(PROVIDED MATERIAL)

-------

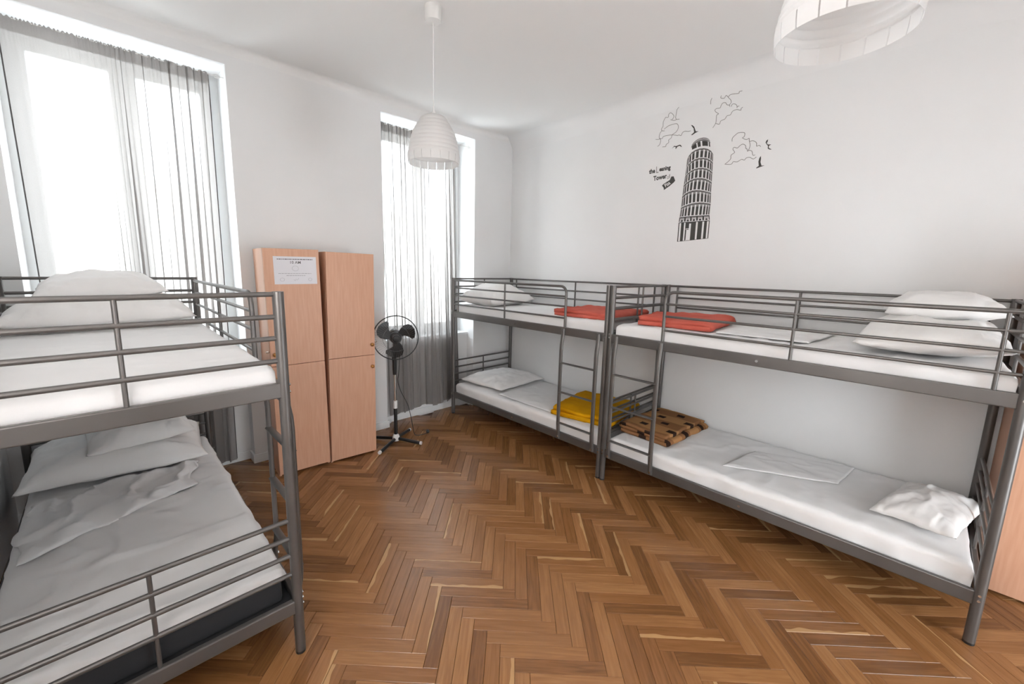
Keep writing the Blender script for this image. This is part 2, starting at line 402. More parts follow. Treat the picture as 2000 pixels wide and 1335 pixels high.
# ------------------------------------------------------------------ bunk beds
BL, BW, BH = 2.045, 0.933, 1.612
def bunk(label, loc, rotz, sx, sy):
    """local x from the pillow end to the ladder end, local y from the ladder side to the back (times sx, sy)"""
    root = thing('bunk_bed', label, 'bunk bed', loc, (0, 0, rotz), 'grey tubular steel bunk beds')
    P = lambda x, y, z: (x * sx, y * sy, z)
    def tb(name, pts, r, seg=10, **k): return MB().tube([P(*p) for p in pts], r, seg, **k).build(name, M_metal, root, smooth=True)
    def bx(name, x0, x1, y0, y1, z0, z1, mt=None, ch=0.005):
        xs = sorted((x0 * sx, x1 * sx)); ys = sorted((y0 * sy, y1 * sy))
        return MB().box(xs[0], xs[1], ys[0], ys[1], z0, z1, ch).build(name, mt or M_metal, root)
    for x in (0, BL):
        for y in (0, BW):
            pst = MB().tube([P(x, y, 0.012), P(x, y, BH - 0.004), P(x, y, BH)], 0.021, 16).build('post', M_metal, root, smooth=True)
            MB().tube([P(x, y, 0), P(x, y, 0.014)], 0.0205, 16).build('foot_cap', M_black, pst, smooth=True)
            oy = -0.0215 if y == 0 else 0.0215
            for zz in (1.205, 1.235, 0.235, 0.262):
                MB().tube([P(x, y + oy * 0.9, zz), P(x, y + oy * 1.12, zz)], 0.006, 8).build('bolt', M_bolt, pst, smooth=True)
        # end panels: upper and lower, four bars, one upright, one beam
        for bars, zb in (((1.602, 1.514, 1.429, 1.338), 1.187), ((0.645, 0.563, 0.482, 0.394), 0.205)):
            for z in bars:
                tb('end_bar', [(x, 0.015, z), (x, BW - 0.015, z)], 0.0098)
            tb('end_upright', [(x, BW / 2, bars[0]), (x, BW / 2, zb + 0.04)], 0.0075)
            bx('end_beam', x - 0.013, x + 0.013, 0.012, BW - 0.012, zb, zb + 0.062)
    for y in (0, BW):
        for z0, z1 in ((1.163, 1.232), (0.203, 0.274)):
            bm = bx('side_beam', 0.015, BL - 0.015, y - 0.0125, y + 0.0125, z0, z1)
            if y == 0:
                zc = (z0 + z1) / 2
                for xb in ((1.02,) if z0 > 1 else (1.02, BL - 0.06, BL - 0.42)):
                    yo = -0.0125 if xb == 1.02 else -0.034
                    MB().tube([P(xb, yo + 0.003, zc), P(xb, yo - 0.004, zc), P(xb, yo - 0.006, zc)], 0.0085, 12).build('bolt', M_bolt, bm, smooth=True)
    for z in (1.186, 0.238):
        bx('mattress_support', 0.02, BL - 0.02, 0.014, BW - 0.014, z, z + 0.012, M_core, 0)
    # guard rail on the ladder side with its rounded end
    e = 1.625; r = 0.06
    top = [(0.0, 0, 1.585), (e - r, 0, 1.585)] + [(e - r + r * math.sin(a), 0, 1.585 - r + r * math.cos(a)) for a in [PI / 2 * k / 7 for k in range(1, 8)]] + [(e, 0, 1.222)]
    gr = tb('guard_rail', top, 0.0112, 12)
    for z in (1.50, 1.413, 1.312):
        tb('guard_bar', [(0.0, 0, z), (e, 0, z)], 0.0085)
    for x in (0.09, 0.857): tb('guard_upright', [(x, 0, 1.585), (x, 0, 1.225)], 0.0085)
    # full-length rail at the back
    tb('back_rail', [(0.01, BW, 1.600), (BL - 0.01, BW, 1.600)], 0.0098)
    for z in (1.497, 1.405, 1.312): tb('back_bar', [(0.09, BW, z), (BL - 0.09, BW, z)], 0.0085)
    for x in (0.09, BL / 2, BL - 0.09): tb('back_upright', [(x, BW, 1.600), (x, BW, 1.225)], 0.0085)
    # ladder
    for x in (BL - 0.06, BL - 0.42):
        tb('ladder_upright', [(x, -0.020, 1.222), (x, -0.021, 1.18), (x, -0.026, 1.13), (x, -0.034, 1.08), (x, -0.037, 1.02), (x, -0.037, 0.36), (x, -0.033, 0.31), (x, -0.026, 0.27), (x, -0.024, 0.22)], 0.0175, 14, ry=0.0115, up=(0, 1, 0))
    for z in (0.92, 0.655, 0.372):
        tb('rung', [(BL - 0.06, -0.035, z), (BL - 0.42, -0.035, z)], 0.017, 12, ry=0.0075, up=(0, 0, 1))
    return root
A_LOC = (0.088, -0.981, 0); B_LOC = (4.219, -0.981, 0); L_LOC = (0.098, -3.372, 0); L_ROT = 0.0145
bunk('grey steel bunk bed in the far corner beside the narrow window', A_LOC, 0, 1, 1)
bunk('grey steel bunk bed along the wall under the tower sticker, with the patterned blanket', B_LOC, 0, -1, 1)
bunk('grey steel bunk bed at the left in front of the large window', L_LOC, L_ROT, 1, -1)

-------

(TASK INSTRUCTIONS) Ignore the images and quote every line of the listing exactly.

(FINAL ANSWER)
Keep writing the Blender script for this image. This is part 2, starting at line 402. More parts follow. Treat the picture as 2000 pixels wide and 1335 pixels high.
# ------------------------------------------------------------------ bunk beds
BL, BW, BH = 2.045, 0.933, 1.612
def bunk(label, loc, rotz, sx, sy):
    """local x from the pillow end to the ladder end, local y from the ladder side to the back (times sx, sy)"""
    root = thing('bunk_bed', label, 'bunk bed', loc, (0, 0, rotz), 'grey tubular steel bunk beds')
    P = lambda x, y, z: (x * sx, y * sy, z)
    def tb(name, pts, r, seg=10, **k): return MB().tube([P(*p) for p in pts], r, seg, **k).build(name, M_metal, root, smooth=True)
    def bx(name, x0, x1, y0, y1, z0, z1, mt=None, ch=0.005):
        xs = sorted((x0 * sx, x1 * sx)); ys = sorted((y0 * sy, y1 * sy))
        return MB().box(xs[0], xs[1], ys[0], ys[1], z0, z1, ch).build(name, mt or M_metal, root)
    for x in (0, BL):
        for y in (0, BW):
            pst = MB().tube([P(x, y, 0.012), P(x, y, BH - 0.004), P(x, y, BH)], 0.021, 16).build('post', M_metal, root, smooth=True)
            MB().tube([P(x, y, 0), P(x, y, 0.014)], 0.0205, 16).build('foot_cap', M_black, pst, smooth=True)
            oy = -0.0215 if y == 0 else 0.0215
            for zz in (1.205, 1.235, 0.235, 0.262):
                MB().tube([P(x, y + oy * 0.9, zz), P(x, y + oy * 1.12, zz)], 0.006, 8).build('bolt', M_bolt, pst, smooth=True)
        # end panels: upper and lower, four bars, one upright, one beam
        for bars, zb in (((1.602, 1.514, 1.429, 1.338), 1.187), ((0.645, 0.563, 0.482, 0.394), 0.205)):
            for z in bars:
                tb('end_bar', [(x, 0.015, z), (x, BW - 0.015, z)], 0.0098)
            tb('end_upright', [(x, BW / 2, bars[0]), (x, BW / 2, zb + 0.04)], 0.0075)
            bx('end_beam', x - 0.013, x + 0.013, 0.012, BW - 0.012, zb, zb + 0.062)
    for y in (0, BW):
        for z0, z1 in ((1.163, 1.232), (0.203, 0.274)):
            bm = bx('side_beam', 0.015, BL - 0.015, y - 0.0125, y + 0.0125, z0, z1)
            if y == 0:
                zc = (z0 + z1) / 2
                for xb in ((1.02,) if z0 > 1 else (1.02, BL - 0.06, BL - 0.42)):
                    yo = -0.0125 if xb == 1.02 else -0.034
                    MB().tube([P(xb, yo + 0.003, zc), P(xb, yo - 0.004, zc), P(xb, yo - 0.006, zc)], 0.0085, 12).build('bolt', M_bolt, bm, smooth=True)
    for z in (1.186, 0.238):
        bx('mattress_support', 0.02, BL - 0.02, 0.014, BW - 0.014, z, z + 0.012, M_core, 0)
    # guard rail on the ladder side with its rounded end
    e = 1.625; r = 0.06
    top = [(0.0, 0, 1.585), (e - r, 0, 1.585)] + [(e - r + r * math.sin(a), 0, 1.585 - r + r * math.cos(a)) for a in [PI / 2 * k / 7 for k in range(1, 8)]] + [(e, 0, 1.222)]
    gr = tb('guard_rail', top, 0.0112, 12)
    for z in (1.50, 1.413, 1.312):
        tb('guard_bar', [(0.0, 0, z), (e, 0, z)], 0.0085)
    for x in (0.09, 0.857): tb('guard_upright', [(x, 0, 1.585), (x, 0, 1.225)], 0.0085)
    # full-length rail at the back
    tb('back_rail', [(0.01, BW, 1.600), (BL - 0.01, BW, 1.600)], 0.0098)
    for z in (1.497, 1.405, 1.312): tb('back_bar', [(0.09, BW, z), (BL - 0.09, BW, z)], 0.0085)
    for x in (0.09, BL / 2, BL - 0.09): tb('back_upright', [(x, BW, 1.600), (x, BW, 1.225)], 0.0085)
    # ladder
    for x in (BL - 0.06, BL - 0.42):
        tb('ladder_upright', [(x, -0.020, 1.222), (x, -0.021, 1.18), (x, -0.026, 1.13), (x, -0.034, 1.08), (x, -0.037, 1.02), (x, -0.037, 0.36), (x, -0.033, 0.31), (x, -0.026, 0.27), (x, -0.024, 0.22)], 0.0175, 14, ry=0.0115, up=(0, 1, 0))
    for z in (0.92, 0.655, 0.372):
        tb('rung', [(BL - 0.06, -0.035, z), (BL - 0.42, -0.035, z)], 0.017, 12, ry=0.0075, up=(0, 0, 1))
    return root
A_LOC = (0.088, -0.981, 0); B_LOC = (4.219, -0.981, 0); L_LOC = (0.098, -3.372, 0); L_ROT = 0.0145
bunk('grey steel bunk bed in the far corner beside the narrow window', A_LOC, 0, 1, 1)
bunk('grey steel bunk bed along the wall under the tower sticker, with the patterned blanket', B_LOC, 0, -1, 1)
bunk('grey steel bunk bed at the left in front of the large window', L_LOC, L_ROT, 1, -1)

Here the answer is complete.